Перед глазами стоит Чарльз Роббинс III, рыбак в пятом поколении. Он сидит на ящике, позади него вода, справа — его рыболовецкое судно. Он, чувствуется, человек немногословный — невысокий крепыш с прищуренными глазами и плотно сжатыми губами.

— Все, что у нас было, все, что мы скопили за тридцать лет. Все — дом, холодильная установка, грузовики — все пропало. Не осталось ничего.

Он говорит с трудом, я вижу, что он еле сдерживает слезы. Но сдерживает.

— Мы сейчас стоим на коленях, так мы поползем, потом встанем с колен и пойдем, да только где помощь? Я за всю свою жизнь не просил у них и гроша ломаного, ничего не просил на халяву. А теперь я говорю: дайте мне костыль, я встану, я все приведу в порядок и выброшу этот костыль, и вам это вернется сторицей.

Говорит, стиснув зубы. Не жалуется, не ищет виноватого, просто не повезло, вот и все. При этом рассказывает совершенно буднично о том, как на своей лодке держался в самом «глазу» урагана и спас десятки других. Это все без пафоса, просто так, как должно быть.

Были еще встречи в этот тяжелый день.

Была встреча с журналистом Кленси Дюбосом, который дрожащим от гнева голосом рассказал нам о том, что дамбы, построенные корпусом армейских инженеров десятки лет тому назад, изначально имели серьезные дефекты, что один из инженеров писал и писал об этом. Чем кончилось?

— А тем, что его уволили!

Была встреча с Синтией Виллард-Льюс, членом городского совета. Эту модно одетую, красивую афроамериканку буквально колотило, когда она говорила:

— Мы — щедрый народ. Когда было цунами в Юго-Восточной Азии, мы посылали всякую помощь, и когда было землетрясение в Гватемале, мы были тут как тут, а когда приключилась эта беда с нами, мы остались одни, Вашингтон игнорирует нас. Такое ощущение, что лучше быть страной третьего мира.

Мы встретились с Питом Санчесом, чернокожим менеджером рекламы для радио, который, когда я стал спрашивать его о том, кто во всем этом виноват, ответил:

— Какой смысл говорить об этом? Случилось то, что случилось, надо идти вперед, а не оглядываться назад.

Была встреча с семьей Дегри — людьми, которые в четвертом поколении жители Нью-Орлеана. Они живут в престижном районе города — вернее, в том, что от него осталось. Они там одни — все остальные уехали. Они снесли остатки своего дома и начали строительство нового.

— Почему вы решили остаться? — спрашиваю я.

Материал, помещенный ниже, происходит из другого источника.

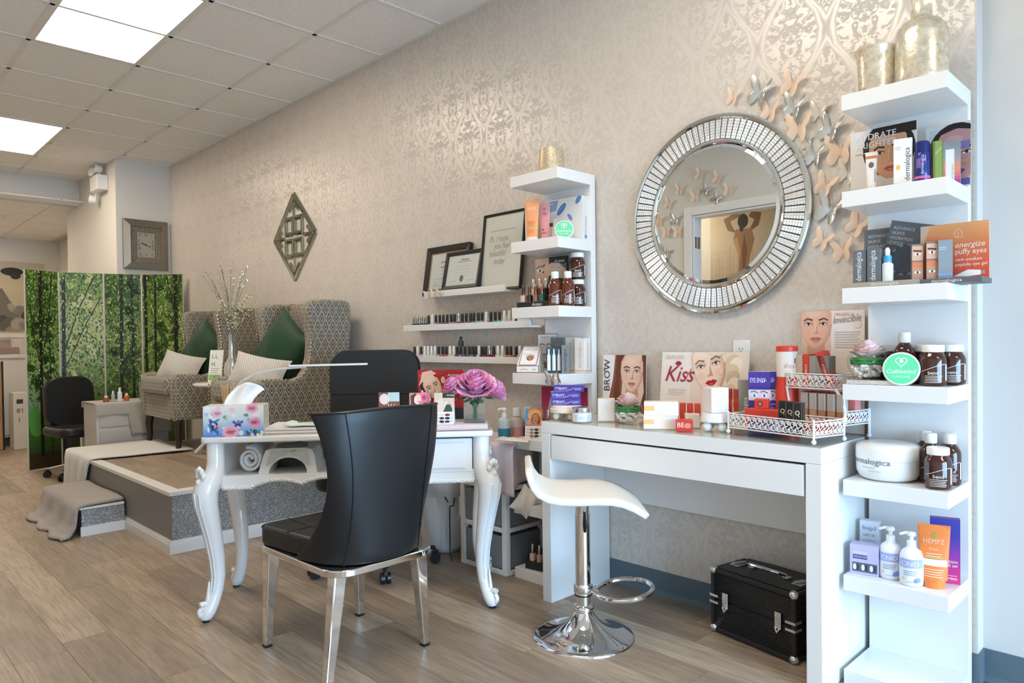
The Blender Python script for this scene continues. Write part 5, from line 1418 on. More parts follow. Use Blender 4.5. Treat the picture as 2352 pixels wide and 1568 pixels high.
folded('folded_towel', 'folded pink towel under the nail cards and the rose vase', mtw(.375, -.045, TZ), 51.1, .40, .29, .026, 1, 'towel_pink')
Z2 = TZ + .0265
# tent cards
def tent(label, s, t, rz, w, h, draw, z=Z2, loc=None):
    o = thing('colour_card', label, 'card', loc or mtw(s, t, z), rz, 'nail colour tent cards'); d = h * .42
    for sg in (-1, 1):
        M_ = Matrix.Translation((0, sg * d / 2, 0)) @ Matrix.Rotation(R(-sg * -1 * 0), 4, 'X')
        a = math.atan2(d / 2, h)
        b = MB(); b.M = Matrix.Translation((0, sg * d / 2, 0)) @ Matrix.Rotation(sg * a, 4, 'X')
        b.box(-w / 2, w / 2, -.0006 if sg < 0 else -.0006, .0006, 0, math.hypot(h, d / 2)); b.build('leaf', cmat('e9e5e1', .5), o, smooth=0)
    p = PR(); draw(p, w, math.hypot(h, d / 2)); p.build('print', o, (-w / 2, -d / 2 - .0006, 0), (-math.atan2(d / 2, h), 0, 0))
    return o
def swatches(p, w, h, cols):
    for i, (a, b) in enumerate(cols):
        z = h * (.30 - .105 * i)
        p.ell(w * .40, z, w * .13, h * .040, a, n=14); p.ell(w * .68, z, w * .13, h * .040, b, n=14); p.lines(w * .08, w * .24, z + .003, 2, .004, .0014, '9a9690'); p.lines(w * .83, w * .94, z + .003, 2, .004, .0014, '9a9690')
    p.lines(w * .36, w * .64, h * .035, 1, .004, .0016, '9a9690')
def cardA(p, w, h):
    p.rect(0, 0, w, h, 'efeae6'); p.rect(0, h * .40, w, h, 'd8c3ae'); p.rect(w * .42, h * .84, w, h, '2f302d'); p.text('Artistic', w * .62, h * .90, .008, 'f2f2f2', shear=.3)
    p.poly([(w * .02, h * .40), (w * .10, h * .72), (w * .32, h * .84), (w * .5, h * .72), (w * .40, h * .40)], 'e8cfc0'); p.poly([(w * .40, h * .40), (w * .58, h * .74), (w * .68, h * .72), (w * .5, h * .42)], 'efd9c9')
    p.poly([(w * .46, h * .40), (w * .62, h * .63), (w * .82, h * .63), (w * .92, h * .48), (w * .90, h * .40)], '3a5048'); swatches(p, w, h, [('e3cfc4', '7a2f2b'), ('4a3430', '23282f'), ('3a2a29', '4c4038')])
def cardB(p, w, h):
    p.rect(0, 0, w, h, 'efeae6'); p.rect(0, h * .36, w, h, '8d4a3c'); p.rect(w * .45, h * .7, w, h, 'b9cfc8'); p.ell(w * .28, h * .78, w * .24, h * .18, 'cfd8d2'); p.ell(w * .27, h * .76, w * .15, h * .13, 'e8d2c6')
    p.poly([(w * .40, h * .36), (w * .30, h * .55), (w * .44, h * .50), (w * .46, h * .64), (w * .54, h * .52), (w * .62, h * .64), (w * .62, h * .5), (w * .78, h * .62), (w * .70, h * .36)], 'edd3c6'); swatches(p, w, h, [('8a3b33', 'd8c6bd'), ('3b2d2d', '5a6a70'), ('a54e4a', '2f2f35')])
def cardC(p, w, h):
    p.rect(0, 0, w, h, 'efeae6'); p.rect(0, h * .36, w, h, 'd98a80'); p.ell(w * .75, h * .82, w * .25, h * .20, 'ea86a8'); p.ell(w * .70, h * .84, w * .10, h * .08, 'd64d7d'); p.poly([(w * .1, h * .36), (w * .06, h * .9), (w * .3, h * .99), (w * .44, h * .8), (w * .40, h * .36)], '4f3a33')
    p.ell(w * .40, h * .78, w * .17, h * .17, 'efd0c0', -10); p.line([(w * .42, h * .70), (w * .52, h * .69)], .004, 'b2484c'); p.poly([(w * .22, h * .36), (w * .34, h * .62), (w * .45, h * .66), (w * .40, h * .36)], 'efd4c5'); swatches(p, w, h, [('c86a78', 'd9b9b4'), ('5a2a33', '7a4038'), ('b33a4a', '2f2f35')])
tent('nail colour tent card with a beige and green picture next to the rose vase', .392, -.145, 44, .085, .132, cardA)
tent('nail colour tent card with a pink rose picture, second from the vase', .285, -.055, 52, .090, .128, cardC)
tent('nail colour tent card with white hands picture, farthest from the rose vase', .150, -.03, 54, .090, .130, cardB)
# red poster display with polishes
rd = thing('polish_display', 'red nail polish display poster with a reclining dark haired model', 'display', mtw(.375, .070, Z2), 48)
MB().box(-.105, .105, -.030, .030, 0, .045).build('base_tray', 'black_satin', rd, smooth=0, bevel=.002)
MB().box(-.105, .105, .026, .030, .045, .222).build('poster_board', cmat('7d1a18', .5), rd, smooth=0)
p = PR(); w, h = .21, .177; p.rect(0, 0, w, h, 'a5201c')
rf = random.Random(3)
for i in range(30): p.ell(rf.uniform(0.01, w - .01), rf.uniform(.01, h - .01), rf.uniform(.006, .02), rf.uniform(.003, .008), rf.choice(['7d1210', 'c43228', '8f1a16', 'd2463a']), rf.uniform(0, 180), 10); p.k -= 1
p.k += 1
p.ell(.055, .108, .045, .060, '2b1511', 25); p.poly([(.004, .10), (.02, .165), (.06, .175), (.085, .16), (.06, .145), (.02, .12)], 'e3b89c')
p.face(.072, .092, .105, 'edc5ab', '2b1511', 'a8242c', 28, hairback=False); p.poly([(.055, 0), (.075, .04), (.125, .055), (.15, 0)], 'e8bda3'); p.ell(.116, .130, .010, .016, 'e3b89c')
p.text('Artistic', .165, .145, .014, 'f1e7e4', 'C', shear=.35); p.text('Big', .165, .105, .026, 'f5efec', 'C', shear=.35); p.text('Bang', .165, .075, .026, 'f5efec', 'C', shear=.35); p.line([(.125, .102), (.145, .094), (.165, .100), (.2, .094)], .003, 'f1e7e4')
p.build('print', rd, (-.105, .0262, .045))
for i in range(5): polish(tuple(rd.matrix_basis @ Vector((-.084 + .034 * i, 0, .0455))), ORD[i] + ' silver capped polish from the left in the red display', ('6d1420', '3b1a1c', '8f2430', '2c2226', '5a2a2c')[i], 'c9c7c3', .085, 'polishes in the red display', 48, metal=True)
# rose vase
rvz = thing('rose_vase', 'square glass vase of pink roses on the manicure table', 'vase', mtw(.525, -.105, Z2), 46)
v = MB(); s_ = .046
for a, b in (((-s_, s_), (-s_, -s_ + .004)), ((-s_, s_), (s_ - .004, s_)), ((-s_, -s_ + .004), (-s_ + .004, s_ - .004)), ((s_ - .004, s_), (-s_ + .004, s_ - .004))): v.box(a[0], a[1], b[0], b[1], 0, .105)
v.box(-s_ + .004, s_ - .004, -s_ + .004, s_ - .004, 0, .010); v.build('glass', 'glass', rvz, smooth=0)
MB().box(-s_ + .005, s_ - .005, -s_ + .005, s_ - .005, .011, .030).build('water', 'water', rvz, smooth=0)
for i, (dx, dy) in enumerate(((0, 0), (-.012, .004), (.012, -.004), (.004, .012))): MB().tube([(dx * .6, dy * .6, .012), (dx * .4, dy * .4, .06), (dx * 3, dy * 3, .125)], .0035, 6).build('stem', 'leaf_green', rvz)
def leafm(b, base, tip, w):
    P, Q = Vector(base), Vector(tip); d = Q - P; n = d.cross(Vector((0, 0, 1))).normalized() * w
    m = P + d * .5
    b.add([tuple(P), tuple(m - n + Vector((0, 0, -.004))), tuple(Q), tuple(m + n + Vector((0, 0, -.004))), tuple(m + Vector((0, 0, .004)))], [(0, 1, 4), (1, 2, 4), (2, 3, 4), (3, 0, 4)])
for q, t_ in (((-.01, -.02, .11), (-.045, -.065, .09)), ((.01, -.02, .11), (.035, -.07, .085)), ((0, -.02, .105), (.0, -.075, .075)), ((-.03, 0, .11), (-.08, -.02, .10)), ((.04, 0, .11), (.085, -.01, .10)), ((0, .03, .11), (.01, .08, .10))):
    b = MB(); leafm(b, q, t_, .022); b.build('leaf', 'leaf_green', rvz, smooth=180, solid=.0008)
RM = ['rose_pink', 'rose_pink_light']
rose(rvz, (.004, -.014, .152), .076, RM, 1, tilt=(32, 0)); rose(rvz, (-.080, .010, .148), .055, RM, 2, tilt=(14, -34)); rose(rvz, (.078, .022, .128), .055, RM, 3, tilt=(14, 40)); rose(rvz, (.01, .070, .14), .055, RM, 5, tilt=(-30, 0))
# under the tabletop: nail lamp, rolled towel, glass dish
SZ = .5872
uv = thing('nail_lamp', 'white and silver nail curing lamp on the shelf under the manicure tabletop', 'nail lamp', mtw(-.262, -.060, SZ), 51.1)
prof = [(-.120, 0), (-.100, .088), (-.088, .100), (.088, .100), (.104, .085), (.120, 0)]
def uvshell():
    b = MB(); arch = [(.078 * math.cos(R(180 - 15 * k)), .062 * math.sin(R(180 - 15 * k))) for k in range(13)]
    out = prof[::1]
    F = [(-.120, 0)] + out[1:-1] + [(.120, 0)]
    # front and rear faces as strips between outer outline and arch
    n = 13; outer = []
    for k in range(n):
        t = k / (n - 1); 
        L = [0]
        for a_, b_ in zip(F, F[1:]): L.append(L[-1] + math.hypot(b_[0] - a_[0], b_[1] - a_[1]))
        s_ = t * L[-1]; i = max(j for j in range(len(F)) if L[j] <= s_ + 1e-9); i = min(i, len(F) - 2); f = (s_ - L[i]) / (L[i + 1] - L[i])
        outer.append((F[i][0] * (1 - f) + F[i + 1][0] * f, F[i][1] * (1 - f) + F[i + 1][1] * f))
    for y, sl in ((-.095, .028), (.10, 0.0)):
        vs = [(x, y + sl * z / .1, z) for x, z in outer] + [(x, y + sl * z / .1, z) for x, z in arch]
        fs = [(i, i + 1, n + i + 1, n + i) for i in range(n - 1)]; b.add(vs, fs if y > 0 else [f[::-1] for f in fs])
    for ring, flip in ((outer, False), (arch, True)):
        vs = [(x, -.095 + .028 * z / .1, z) for x, z in ring] + [(x, .10, z) for x, z in ring]
        fs = [(i, n + i, n + i + 1, i + 1) for i in range(n - 1)]; b.add(vs, [f[::-1] for f in fs] if flip else fs)
    return b
uvshell().build('housing', principled('lamp_pearl', hx('dcd8d1'), .3), uv, smooth=40)
MB().add([(-.088, -.0903, .030), (-.074, -.0735, .086), (.074, -.0735, .086), (.088, -.0903, .030), (.066, -.087, .040), (.040, -.0785, .068), (0, -.0762, .0755), (-.040, -.0785, .068), (-.066, -.087, .040)], [(0, 8, 7, 1), (1, 7, 6), (1, 6, 2), (6, 5, 2), (2, 5, 4, 3)]).build('silver_panel', cmat('a7a59e', .25, .7), uv, smooth=0)
MB().rbox(-.062, .062, -.045, .05, .1002, .110, .02, 4).build('grip', cmat('6d716c', .3), uv, bevel=.004)
MB().box(-.078, .078, .06, .065, 0.0, .060).build('inner_reflector', 'black_plastic', uv, smooth=0)
p = PR(); p.text('18', .062, .012, .016, '4a4946', sx=1.1); p.text('G', .088, .011, .020, '4a4946', sx=1.4, shear=.2); p.rect(.020, .016, .045, .018, '6d6b66'); p.ell(.125, .018, .016, .012, 'c9c7c0', n=16); p.ell(.127, .019, .010, .008, 'a7a59e', n=16)
p.build('print', uv, (-.085, -.0785, .062), (R(-17), 0, 0))
rl = thing('rolled_towel', 'rolled white towel on the shelf beside the nail lamp', 'towel', mtw(-.425, .020, SZ + .002), 51.1)
pts = []
for k in range(60):
    t = k / 59; r = .012 + .040 * t; a = t * 2 * math.pi * 2.3; pts.append((r * math.cos(a) * .9, .053 + r * math.sin(a)))
b = MB(); n = len(pts); vs = [(x, -.14, z) for x, z in pts] + [(x, .12, z) for x, z in pts]; b.add(vs, [(i, i + 1, n + i + 1, n + i) for i in range(n - 1)])
b.build('roll', 'towel_white', rl, smooth=180, solid=.012)
gd = thing('glass_dish', 'faceted glass dish on the shelf right of the nail lamp', 'dish', mtw(-.055, -.02, SZ)); MB().lathe([(.03, 0), (.045, .02), (.065, .05), (.062, .05), (.04, .02), (.001, .006)], 12, cap=False).build('glass', 'glass', gd, smooth=0)
for i in range(5): a = i * 1.26; MB().ball((.022 * math.cos(a), .022 * math.sin(a), .030), .013, 6, 4).build('crystal', 'crystal', gd, smooth=0)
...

— Потому что Нью-Орлеан — это мы. Это наша жизнь, — отвечает Дениз Дегри, а ее муж Пьер добавляет:

— Дегри всегда жили здесь. Иногда я думаю, что, может быть, было бы правильно уехать, начать все сначала, но что-то держит нас здесь…

А в глазах такая тоска, такая печаль — невозможно смотреть.

Ужасно печальный день.

И ловлю себя на мысли: «Как же это может быть в Америке, в стране, которая гордится тем, что заботится о каждом своем гражданине, который попал в беду?»

* * *

Город Юнис находится в двух с половиной часах езды от Нью-Орлеана. В этом районе Луизианы живут кейдженцы. Точно неизвестно происхождение слова «кейджен», но согласно одной теории, его рождение связано с историей французских гугенотов, бежавших в Новый Свет от религиозных преследований. Приплыли они на восточный берег Канады, и назвали свою новую родину Аркадией. Себя же нарекли «Arcadiens», «аркейдьенс». Потом часть из них двинулись на юг, и по ходу их путешествия слово сократилось до «кадьенс», а потом, к тому времени, когда они добрались до Луизианы, стало звучать как «кейдженс». Они до сих пор говорят на французском языке XVII века и хранят свою особую культуру — кухню и особенно музыку. Несколько лет тому назад мне довелось побывать в этих краях, там я познакомился с Марком и Энн Савуа. То, что я увидел и услышал тогда, так меня захватило, что я пообещал себе: когда-нибудь я обязательно вернусь. Вот и вернулся.